Rie (Mournier) Muñoz
One of Alaska’s best known female artists, Rie Muñoz is famous for her watercolor paintings of the daily activities of ordinary Alaskan people. Born in Van Nuys, California, in 1921, to a Dutch immigrant family, Muñoz spent much of her youth traveling back and forth between Holland and California, crossing the Atlantic Ocean eighteen times by her eighteenth birthday.
As a young woman, Muñoz did illustration and design work, decorating windows for department stores in California. In 1950, she boarded a steamship to Alaska for an adventure. When she arrived in Juneau, she found a room to rent and a job at the local newspaper, and decided to stay. She met and married Juan Muñoz, and they moved to King Island, Alaska, to work as teachers for a year, returning to Juneau afterward. Muñoz’s time on King Island was a pivotal experience, and she would return to imagery inspired by that year again and again for the rest of her career.

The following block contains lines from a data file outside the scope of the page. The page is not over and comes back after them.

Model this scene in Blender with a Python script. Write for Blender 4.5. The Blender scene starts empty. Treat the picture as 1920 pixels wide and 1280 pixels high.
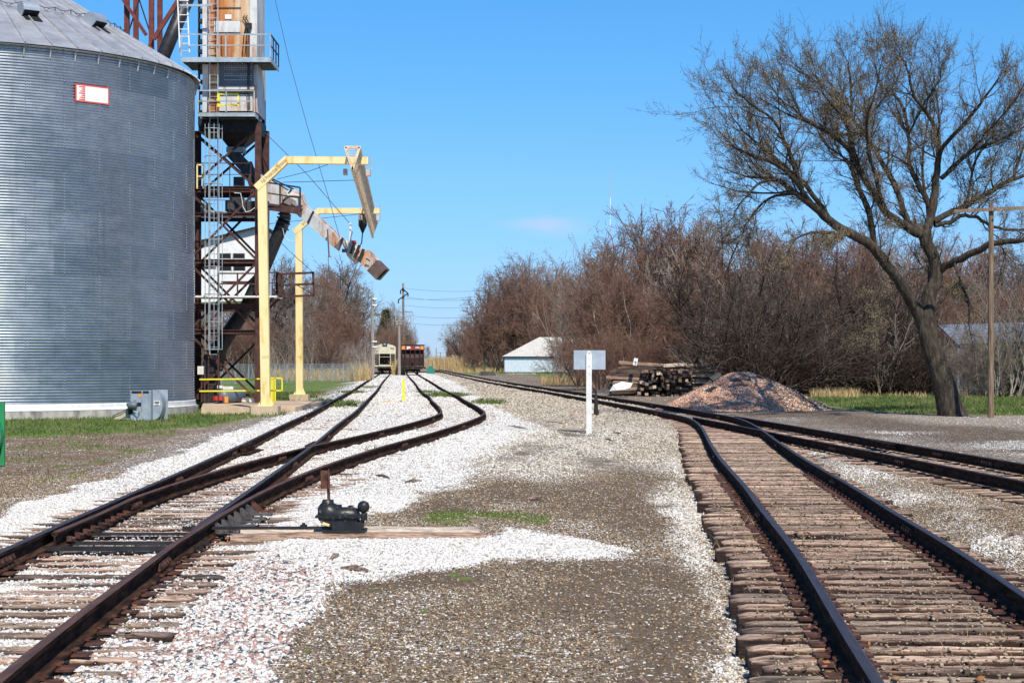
import bpy, math, random
import numpy as np
from mathutils import Vector, Matrix, noise as mnoise

R = math.radians
sc = bpy.context.scene
# ------------------------------------------------------------------ camera, sky, sun, exposure
F = 3500.0          # focal length in photograph pixels (1920 wide)
HC = 1.93           # eye height
HZ = 678.0          # horizon row
cam = bpy.data.cameras.new('camera'); camo = bpy.data.objects.new('camera', cam)
sc.collection.objects.link(camo); sc.camera = camo
camo.location = (0, 0, HC); camo.rotation_euler = (R(90), 0, 0)
cam.sensor_width = 36; cam.lens = 36*F/1920; cam.shift_y = (HZ-640)/1920
cam.clip_start = 0.5; cam.clip_end = 20000
SUN_EL, SUN_AZ = 50.0, 17.0     # azimuth: right of straight behind the camera
world = bpy.data.worlds.new('World'); sc.world = world; world.use_nodes = True
wn = world.node_tree; wn.nodes.clear()
sky = wn.nodes.new('ShaderNodeTexSky'); sky.sky_type = 'NISHITA'; sky.sun_disc = False
sky.sun_elevation = R(SUN_EL); sky.sun_rotation = R(180-SUN_AZ)
sky.altitude = 0; sky.air_density = 1.0; sky.dust_density = 0.0; sky.ozone_density = 4.5
wbg = wn.nodes.new('ShaderNodeBackground'); wbg.inputs[1].default_value = 0.11
hs = wn.nodes.new('ShaderNodeHueSaturation'); hs.inputs['Saturation'].default_value = 1.12
wout = wn.nodes.new('ShaderNodeOutputWorld')
wn.links.new(sky.outputs[0], hs.inputs['Color']); 
wt = wn.nodes.new('ShaderNodeMix'); wt.data_type = 'RGBA'; wt.blend_type = 'MULTIPLY'; wt.inputs[0].default_value = 1.0; wt.inputs[7].default_value = (.76, .90, 1.14, 1)
wt2 = wn.nodes.new('ShaderNodeMix'); wt2.data_type = 'RGBA'; wt2.blend_type = 'MULTIPLY'; wt2.inputs[0].default_value = 1.0
wn.links.new(hs.outputs[0], wt.inputs[6])
# a few faint pinkish cloud wisps low over the trees
wtc = wn.nodes.new('ShaderNodeTexCoord'); wsp = wn.nodes.new('ShaderNodeSeparateXYZ'); wn.links.new(wtc.outputs['Generated'], wsp.inputs[0])
def wm(op, a, b=None):
    q = wn.nodes.new('ShaderNodeMath'); q.operation = op
    for i, v in enumerate((a, b)):
        if v is None: continue
        if isinstance(v, (int, float)): q.inputs[i].default_value = v
        else: wn.links.new(v, q.inputs[i])
    return q.outputs[0]
wno = wn.nodes.new('ShaderNodeTexNoise'); wno.inputs['Scale'].default_value = 26; wno.inputs['Detail'].default_value = 6
wmp = wn.nodes.new('ShaderNodeMapping'); wmp.inputs['Scale'].default_value = (1, 1, 3.2); wn.links.new(wtc.outputs['Generated'], wmp.inputs[0]); wn.links.new(wmp.outputs[0], wno.inputs[0])
gx = wm('MULTIPLY', wm('SUBTRACT', wsp.outputs[0], .018), 1/.034); gz_ = wm('MULTIPLY', wm('SUBTRACT', wsp.outputs[2], .0715), 1/.0075)
msk = wm('SUBTRACT', 1.0, wm('SQRT', wm('ADD', wm('MULTIPLY', gx, gx), wm('MULTIPLY', gz_, gz_))))
msk = wm('MULTIPLY', wm('MAXIMUM', msk, 0.0), wm('MAXIMUM', wm('MULTIPLY', wm('SUBTRACT', wno.outputs[0], .40), 5.0), 0.0))
msk = wm('MULTIPLY', wm('MINIMUM', msk, 1.0), wm('GREATER_THAN', wsp.outputs[1], 0.0))
wmx = wn.nodes.new('ShaderNodeMix'); wmx.data_type = 'RGBA'; wn.links.new(wm('MULTIPLY', msk, .34), wmx.inputs[0]); wn.links.new(wt2.outputs[2], wmx.inputs[6])
wr = wn.nodes.new('ShaderNodeValToRGB'); wel = wr.color_ramp.elements; wel.new(.5); wel.new(.5)
for i_, (p__, c__) in enumerate(((0.0, (.56, .66, .97)), (.10, (.72, .92, 1.0)), (.20, (.66, 1.05, 1.04)), (.6, (.82, 1.0, 1.0)))): wel[i_].position = p__; wel[i_].color = c__+(1,)
wn.links.new(wsp.outputs[2], wr.inputs[0]); wn.links.new(wt.outputs[2], wt2.inputs[6]); wn.links.new(wr.outputs[0], wt2.inputs[7]); wmx.inputs[7].default_value = (6.6, 5.9, 7.4, 1)
wn.links.new(wmx.outputs[2], wbg.inputs[0]); wn.links.new(wbg.outputs[0], wout.inputs[0])
sun = bpy.data.lights.new('sun', 'SUN'); sun.energy = 4.9; sun.angle = R(0.53); sun.color = (1.0, 0.93, 0.81)
suno = bpy.data.objects.new('sun', sun); sc.collection.objects.link(suno)
sd = Vector((math.sin(R(SUN_AZ))*math.cos(R(SUN_EL)), -math.cos(R(SUN_AZ))*math.cos(R(SUN_EL)), math.sin(R(SUN_EL))))
suno.rotation_euler = sd.to_track_quat('Z', 'Y').to_euler(); suno.location = sd*50
vs = sc.view_settings; vs.view_transform = 'Standard'; vs.look = 'None'; vs.exposure = 0.15; vs.gamma = 1
sc.cycles.max_bounces = 6; sc.cycles.diffuse_bounces = 3; sc.cycles.transparent_max_bounces = 4

# ------------------------------------------------------------------ helpers
def P(px, py, Y):
    return ((px-960)/F*Y, Y, HC+(HZ-py)/F*Y)
def G(px, py, z=0.0):
    Y = (HC-z)*F/(py-HZ); return ((px-960)/F*Y, Y, z)
def px_of(X, Y, z=0.0):
    return 960+X/Y*F, HZ+(HC-z)/Y*F

def basis(d):
    d = np.asarray(d, float); d = d/np.linalg.norm(d)
    a = np.array((0, 0, 1.)) if abs(d[2]) < .95 else np.array((0, 1., 0))
    u = np.cross(a, d); u /= np.linalg.norm(u); v = np.cross(d, u)
    return d, u, v     # u sideways, v up-ish

class MB:
    def __init__(s): s.v = []; s.f = []; s.m = []; s.mi = 0; s.smooth = False
    def add(s, vs_, fs_):
        o = len(s.v); s.v += [tuple(p) for p in vs_]
        for f in fs_: s.f.append(tuple(i+o for i in f)); s.m.append(s.mi)
        return s
    def box(s, c, d, rz=0, ry=0, rx=0, taper=1.0):
        hx, hy, hz = d[0]/2, d[1]/2, d[2]/2
        M = Matrix.Translation(c) @ Matrix.Rotation(rz, 4, 'Z') @ Matrix.Rotation(ry, 4, 'Y') @ Matrix.Rotation(rx, 4, 'X')
        v = []
        for z in (-1, 1):
            t = taper if z > 0 else 1
            for x, y in ((-1, -1), (1, -1), (1, 1), (-1, 1)):
                v.append(M @ Vector((x*hx*t, y*hy*t, z*hz)))
        return s.add(v, [(3, 2, 1, 0), (4, 5, 6, 7), (0, 1, 5, 4), (1, 2, 6, 5), (2, 3, 7, 6), (3, 0, 4, 7)])
    def bb(s, x0, x1, y0, y1, z0, z1):
        return s.box(((x0+x1)/2, (y0+y1)/2, (z0+z1)/2), (x1-x0, y1-y0, z1-z0))
    def bar(s, p, q, w, h=None, w2=None, h2=None):
        h = h or w; w2 = w2 or w; h2 = h2 or h
        p = np.array(p, float); q = np.array(q, float); d, u, v = basis(q-p)
        vs_ = []
        for c, a, b in ((p, w, h), (q, w2, h2)):
            for i, j in ((-1, -1), (1, -1), (1, 1), (-1, 1)): vs_.append(c+u*i*a/2+v*j*b/2)
        return s.add(vs_, [(3, 2, 1, 0), (4, 5, 6, 7), (0, 1, 5, 4), (1, 2, 6, 5), (2, 3, 7, 6), (3, 0, 4, 7)])
    def ibeam(s, p, q, w, h, t=0.03):
        p = np.array(p, float); q = np.array(q, float); d, u, v = basis(q-p)
        for k in (-1, 1): s.bar(p+v*k*(h-t)/2, q+v*k*(h-t)/2, w, t)
        return s.bar(p, q, t, h-2*t-.002)
    def tube(s, pts, rad, n=8, caps=True):
        pts = [np.array(p, float) for p in pts]
        if not hasattr(rad, '__len__'): rad = [rad]*len(pts)
        rings = []; u = None
        for i, p in enumerate(pts):
            a = pts[max(i-1, 0)]; b = pts[min(i+1, len(pts)-1)]
            d = b-a; d /= max(np.linalg.norm(d), 1e-9)
            if u is None: _, u, _ = basis(d)
            u = u-d*np.dot(u, d); u /= np.linalg.norm(u); w = np.cross(d, u)
            rings.append([p+rad[i]*(math.cos(2*math.pi*k/n)*u+math.sin(2*math.pi*k/n)*w) for k in range(n)])
        vs_ = [x for r in rings for x in r]; fs = []
        for i in range(len(pts)-1):
            for k in range(n):
                k2 = (k+1) % n; fs.append((i*n+k, i*n+k2, (i+1)*n+k2, (i+1)*n+k))
        if caps: fs.append(tuple(range(n-1, -1, -1))); fs.append(tuple((len(pts)-1)*n+k for k in range(n)))
        return s.add(vs_, fs)
    def lathe(s, prof, c, n=24, a0=0, a1=2*math.pi):
        full = abs(a1-a0-2*math.pi) < 1e-6; m = n if full else n+1
        vs_ = []
        for r, z in prof:
            for k in range(m):
                a = a0+(a1-a0)*k/n; vs_.append((c[0]+r*math.cos(a), c[1]+r*math.sin(a), c[2]+z))
        fs = []
        for i in range(len(prof)-1):
            for k in range(n):
                k2 = (k+1) % m; fs.append((i*m+k, i*m+k2, (i+1)*m+k2, (i+1)*m+k))
        return s.add(vs_, fs)
    def prism(s, poly, ext):
        """poly: list of 3-D points (planar), extruded by vector ext"""
        n = len(poly); e = np.array(ext, float)
        vs_ = [np.array(p, float) for p in poly]+[np.array(p, float)+e for p in poly]
        fs = [tuple(range(n-1, -1, -1)), tuple(range(n, 2*n))]+[(i, (i+1) % n, n+(i+1) % n, n+i) for i in range(n)]
        return s.add(vs_, fs)
    def build(s, name, mat, parent=None):
        me = bpy.data.meshes.new(name)
        o3 = np.array(parent.get('_o', (0, 0, 0)) if parent else (0, 0, 0))
        v = np.array(s.v, float)
        if parent is None: pass
        me.from_pydata((v-o3).tolist(), [], s.f)
        mats = mat if isinstance(mat, (list, tuple)) else [mat]
        for m in mats: me.materials.append(m)
        if len(mats) > 1: me.polygons.foreach_set('material_index', s.m)
        if s.smooth: me.polygons.foreach_set('use_smooth', [True]*len(s.f))
        me.validate(); me.update()
        return link(name, me, parent)

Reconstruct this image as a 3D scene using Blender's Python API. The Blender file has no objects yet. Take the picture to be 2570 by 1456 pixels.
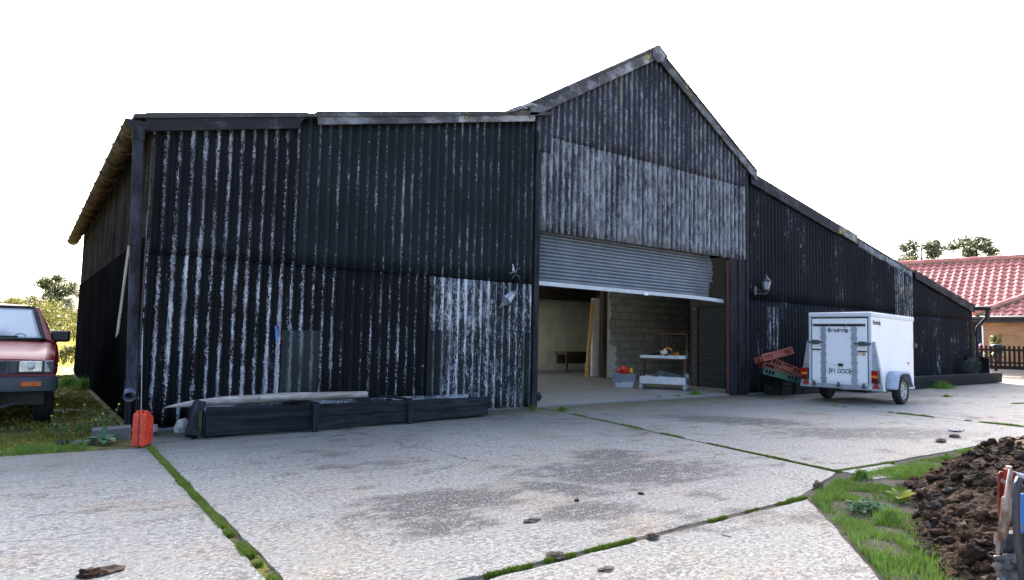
import bpy, math, random
from mathutils import Vector, Matrix, Euler, noise as mn
random.seed(11)
sc = bpy.context.scene
COL = sc.collection
PI = math.pi
# ---------------------------------------------------------------- camera model (solved from vanishing points)
FL = 1642.5516
CX, CY = 1284.5, 728.0
R = Matrix(((0.8019250795, -0.0586377174, -0.5945399776),
            (-0.5970798512, -0.0448602257, -0.8009264707),
            (0.0202933025, 0.9972708650, -0.0709859396)))
O = Vector((0, 0, 1.2))
def ray(px, py): return R @ Vector((px - CX, CY - py, -FL))
def gz(px, py, z=0.0):
    d = ray(px, py); return O + d * ((z - O.z) / d.z)
def wy(px, py, y):
    d = ray(px, py); return O + d * ((y - O.y) / d.y)
def wx(px, py, x):
    d = ray(px, py); return O + d * ((x - O.x) / d.x)
def dep(px, py, d): return O + ray(px, py) / FL * d
def onp(px, py, p0, n):
    d = ray(px, py); return O + d * ((p0 - O).dot(n) / d.dot(n))
cam = bpy.data.cameras.new("camera")
cam.sensor_width = 36; cam.sensor_fit = 'HORIZONTAL'; cam.lens = FL * 36 / 2569
cam.clip_start = .05; cam.clip_end = 3000
camo = bpy.data.objects.new("camera", cam); COL.objects.link(camo)
camo.matrix_world = Matrix.Translation(O) @ R.to_4x4()
sc.camera = camo
# ---------------------------------------------------------------- light
SUN = ray(1350, -190).normalized()
SEL = math.asin(SUN.z); SAZ = math.atan2(SUN.x, SUN.y)
w = bpy.data.worlds.new("World"); sc.world = w; w.use_nodes = True
wn = w.node_tree.nodes; st = wn.new('ShaderNodeTexSky'); st.sky_type = 'NISHITA'
st.sun_disc = False; st.sun_elevation = SEL; st.sun_rotation = SAZ
st.air_density = .75; st.dust_density = 5.0; st.ozone_density = 1.0
w.node_tree.links.new(st.outputs[0], wn['Background'].inputs[0])
wn['Background'].inputs[1].default_value = .13
sl = bpy.data.lights.new("sun", 'SUN'); sl.energy = 3.4; sl.angle = math.radians(.53); sl.color = (1, .93, .82)
so = bpy.data.objects.new("sun", sl); COL.objects.link(so)
so.rotation_euler = SUN.to_track_quat('Z', 'Y').to_euler(); so.location = (20, 40, 60)
vs = sc.view_settings
vs.view_transform = 'Standard'; vs.look = 'None'; vs.gamma = 1; vs.exposure = 2.5
# ---------------------------------------------------------------- object helpers
def wm(o):
    m = o.matrix_basis.copy()
    return wm(o.parent) @ m if o.parent else m
def tag(o, label=None, cat=None, group=None, kind=None):
    if label: o['label'] = label
    if cat: o['category'] = cat
    if group: o['group'] = group
    if kind: o['kind'] = kind
    return o
def thing(name, label, cat, loc=(0, 0, 0), rot=(0, 0, 0), group=None):
    o = bpy.data.objects.new(name, None); COL.objects.link(o)
    o.location = loc; o.rotation_euler = rot; o.empty_display_size = .2
    return tag(o, label, cat, group)
def frame_thing(name, label, cat, M, group=None):
    o = bpy.data.objects.new(name, None); COL.objects.link(o)
    o.matrix_basis = M; o.empty_display_size = .2
    return tag(o, label, cat, group)
def dup(o, parent=None):
    c = o.copy(); COL.objects.link(c)
    if parent: c.parent = parent
    for ch in [x for x in bpy.data.objects if x.parent == o]: dup(ch, c)
    return c
class MB:
    def __init__(s): s.v = []; s.f = []; s.M = None
    def add(s, vs_, fs):
        b = len(s.v)
        for p in vs_:
            p = Vector(p); s.v.append(s.M @ p if s.M else p)
        s.f += [tuple(i + b for i in f) for f in fs]; return s
    def box(s, x0, x1, y0, y1, z0, z1, M=None):
        v = [Vector((x, y, z)) for z in (z0, z1) for y in (y0, y1) for x in (x0, x1)]
        if M: v = [M @ p for p in v]
        return s.add(v, [(0, 2, 3, 1), (4, 5, 7, 6), (0, 1, 5, 4), (2, 6, 7, 3), (0, 4, 6, 2), (1, 3, 7, 5)])
    def cbox(s, c, size, rot=None):
        M = Matrix.Translation(Vector(c)) @ (rot.to_4x4() if rot else Matrix.Identity(4))
        a, b, d = size[0] / 2, size[1] / 2, size[2] / 2
        return s.box(-a, a, -b, b, -d, d, M)
    def bar(s, a, b, wd, th, up=(0, 0, 1)):
        a = Vector(a); b = Vector(b); d = b - a; L = d.length; d.normalize()
        u = Vector(up); x = d.cross(u)
        if x.length < 1e-4: x = d.cross(Vector((0, 1, 0)))
        x.normalize(); y = x.cross(d)
        M = Matrix((x, y, d)).transposed().to_4x4(); M.translation = a
        return s.box(-wd / 2, wd / 2, -th / 2, th / 2, 0, L, M)
    def tube(s, pts, r, n=10, caps=True, closed=False):
        pts = [Vector(p) for p in pts]; N = len(pts)
        if not hasattr(r, '__len__'): r = [r] * N
        t0 = (pts[1] - pts[0]).normalized(); a = t0.orthogonal().normalized()
        vs_ = []; fs = []
        for i, p in enumerate(pts):
            if closed: t = pts[(i + 1) % N] - pts[i - 1]
            else: t = pts[min(i + 1, N - 1)] - pts[max(i - 1, 0)]
            t.normalize(); a = (a - t * a.dot(t)).normalized(); b = t.cross(a)
            for k in range(n):
                q = 2 * PI * k / n; vs_.append(p + (a * math.cos(q) + b * math.sin(q)) * r[i])
        for i in range(N if closed else N - 1):
            j = (i + 1) % N
            for k in range(n):
                l = (k + 1) % n; fs.append((i * n + k, i * n + l, j * n + l, j * n + k))
        if caps and not closed: fs += [tuple(range(n))[::-1], tuple((N - 1) * n + k for k in range(n))]
        return s.add(vs_, fs)
    def lathe(s, prof, n=20, M=None, caps=True):
        vs_ = []; fs = []
        for (r, z) in prof:
            for k in range(n):
                q = 2 * PI * k / n; p = Vector((r * math.cos(q), r * math.sin(q), z)); vs_.append(M @ p if M else p)
        for i in range(len(prof) - 1):
            for k in range(n):
                l = (k + 1) % n; fs.append((i * n + k, i * n + l, (i + 1) * n + l, (i + 1) * n + k))
        if caps: fs += [tuple(range(n))[::-1], tuple((len(prof) - 1) * n + k for k in range(n))]
        return s.add(vs_, fs)
    def prism(s, loop, ext):
        loop = [Vector(p) for p in loop]; e = Vector(ext); n = len(loop)
        fs = [tuple(range(n)), tuple(range(n, 2 * n))[::-1]]
        for k in range(n): l = (k + 1) % n; fs.append((k, k + n, l + n, l))
        return s.add(loop + [p + e for p in loop], fs)
    def grid(s, fn, nu, nv):
        vs_ = [fn(i / nu, j / nv) for j in range(nv + 1) for i in range(nu + 1)]
        fs = [(j * (nu + 1) + i, j * (nu + 1) + i + 1, (j + 1) * (nu + 1) + i + 1, (j + 1) * (nu + 1) + i) for j in range(nv) for i in range(nu)]
        return s.add(vs_, fs)
    def blob(s, c, rad, seed=0, n=10, m=7, amp=.3, fr=1.5):
        c = Vector(c); vs_ = []; fs = []
        for j in range(m + 1):
            th = PI * j / m
            for i in range(n):
                ph = 2 * PI * i / n
                d = Vector((math.sin(th) * math.cos(ph), math.sin(th) * math.sin(ph), math.cos(th)))
                k = 1 + amp * mn.noise(d * fr + Vector((seed * 7.3, seed * 3.1, 0)))
                vs_.append(c + Vector((d.x * rad[0], d.y * rad[1], d.z * rad[2])) * k)
        for j in range(m):
            for i in range(n):
                l = (i + 1) % n; fs.append((j * n + i, (j + 1) * n + i, (j + 1) * n + l, j * n + l))
        return s.add(vs_, fs)
    def build(s, name, mat, parent=None, smooth=False, bev=0, world=False, solid=0, loc=None, label=None):
        vv = s.v
        if world and parent:
            inv = wm(parent).inverted(); vv = [inv @ p for p in vv]
        if loc is not None:
            l = Vector(loc); vv = [p - l for p in vv]
        me = bpy.data.meshes.new(name); me.from_pydata([tuple(p) for p in vv], [], s.f); me.validate()
        o = bpy.data.objects.new(name, me); COL.objects.link(o)
        if loc is not None: o.location = loc
        if parent: o.parent = parent
        if mat: me.materials.append(mat)
        if smooth:
            me.polygons.foreach_set('use_smooth', [True] * len(me.polygons))
            if smooth != 1 and smooth is not True:
                md = o.modifiers.new('es', 'EDGE_SPLIT'); md.split_angle = math.radians(smooth)
        if solid:
            md = o.modifiers.new('so', 'SOLIDIFY'); md.thickness = solid; md.offset = 0
        if bev:
            md = o.modifiers.new('bv', 'BEVEL'); md.width = bev; md.segments = 2; md.limit_method = 'ANGLE'; md.angle_limit = .6
        if label: o['label'] = label
        return o
def one(name, mb, mat, label, cat, group=None, loc=None, **k):
    o = mb.build(name, mat, loc=loc, **k); return tag(o, label, cat, group)
def text_mesh(body, size, off=0.0, ext=.001):
    cu = bpy.data.curves.new('t', 'FONT'); cu.body = body; cu.size = size; cu.offset = off; cu.extrude = ext
    cu.align_x = 'CENTER'
    ob = bpy.data.objects.new('t', cu); COL.objects.link(ob); bpy.context.view_layer.update()
    me = bpy.data.meshes.new_from_object(ob); bpy.data.objects.remove(ob)
    return me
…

After her return to Juneau, Muñoz continued working in illustration and painted nine murals for various buildings and businesses. As a young woman, she painted realistically in oils, but after settling in Alaska, she moved to casein, acrylic, and watercolor paints, developing a lively, colorful style that became uniquely recognizable. Muñoz was a prolific artist, painting and sketching until vision problems slowed her down when she turned 90. She estimated that she had completed more than 2,000 paintings and at least 140 sketchbooks during her lifetime. Rie Muñoz died in 2015.